Veduta di altra parte della Camera Sepolcrale di L. Arrunzio
1751-1756 (Sec. XVIII)
mm 403 x 609, spess. 2,1-2,3
Osservazioni:
Osservazioni: Didascalia su matrice separata
M-1400_59b.
Viene qui presentato l'altro vano delle camere sepolcrali degli Arrunzi, ornato di raffinate decorazioni a stucco sull'intonaco della volta, per illustrare le quali Piranesi incaricò Jean Barbault, suo collaboratore all'opera nell'incisione delle tavole con figure (cfr. catt. 91-94); nella stanza furono ritrovati anche avanzi di mosaico pavimentale stimati “di ottimo gusto” a ridosso dei muri sui lati lunghi.
Per questa matrice si conserva un disegno preparatorio al British Museum (inv. 1938-3-12-2; add. 173, Malcom coll., di cui fa menzione Hilton Thomas 1954, pp. 45-46, n. 32).
La lastra fu incisa da Piranesi attorno al 1750 per l'edizione della sua raccolta
Camere Sepolcrali degli antichi Romani (cfr. cat. 87); la stampa fu poi inserita nelle
Antichità Romane.
Si possono osservare le linee di costruzione della composizione che segnano l'articolazione dei volumi interni. Il tracciato della costruzione non viene rimosso dalla superficie del metallo, ma tralasciato con noncuranza, come del resto si è riscontrato nella maggior parte delle matrici dell'opera: in questa tavola è bene evidente anche in stampa, a esempio, una delle linee verticali dell'apertura di passaggio all'altra camera – quella più a sinistra sulla matrice – che sottende il corpo del personaggio chinato sull'ara.
La matrice si pone a confronto diretto con la precedente alla quale si accosta per tematica, dimensioni e scelte tecnico-linguistiche adottate nella resa dell'immagine.
Quest'ultima è ottenuta attraverso morsure multiple a acquaforte che impostano la massima parte dei rapporti chiaroscurali della raffigurazione. I rientri e i ritocchi a bulino rafforzano le ombre e definiscono i particolari. L'ausilio della vernice di riserva, infine, distribuita col pennello su alcune zone della composizione, consente il conseguimento dei toni più luminosi distribuiti sui diversi piani prospettici, nonché la modulazione del chiaroscuro sulle superfici murarie, dove vengono simulate macchie di umidità. Per ottenere un triangolo bianco di luce, sul cornicione che sporge a metà altezza dalla quinta di destra, l'autore fa uso del brunitoio, abbassando i segni scavati dall'acido.

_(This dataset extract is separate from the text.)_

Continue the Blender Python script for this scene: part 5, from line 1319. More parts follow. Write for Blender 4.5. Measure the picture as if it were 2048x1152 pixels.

Infine, si registra sulla matrice una particolare lavorazione presente sul muro di fondo a destra, dove il dettaglio delle infiltrazioni degli scoli di acque impure è stato aggiunto in un secondo momento per contrastare maggiormente i chiaroscuri sulla superficie. Una linea di contorno tracciata a secco sulla lastra delimita le infiltrazioni, quasi si trattasse di un'indicazione procedimentale: in quell'area, infatti, l'incisore doveva rientrare col bulino nel tracciato orizzontale dei segni all'acquaforte, per approfondire gli incavi e renderli maggiormente recettivi all'inchiostro. Tra le stampe consultate nelle diverse collezioni, ancora sull'esemplare dell'Accademia di San Luca (ASL, 1691), donato dall'autore nel 1761, tali rientri a bulino non compaiono. Mentre l'intervento si evidenzia per la prima volta sulla tavola inserita nella seconda edizione dell'opera, curata dal figlio Francesco nel 1784 (ASL, 14-D/2).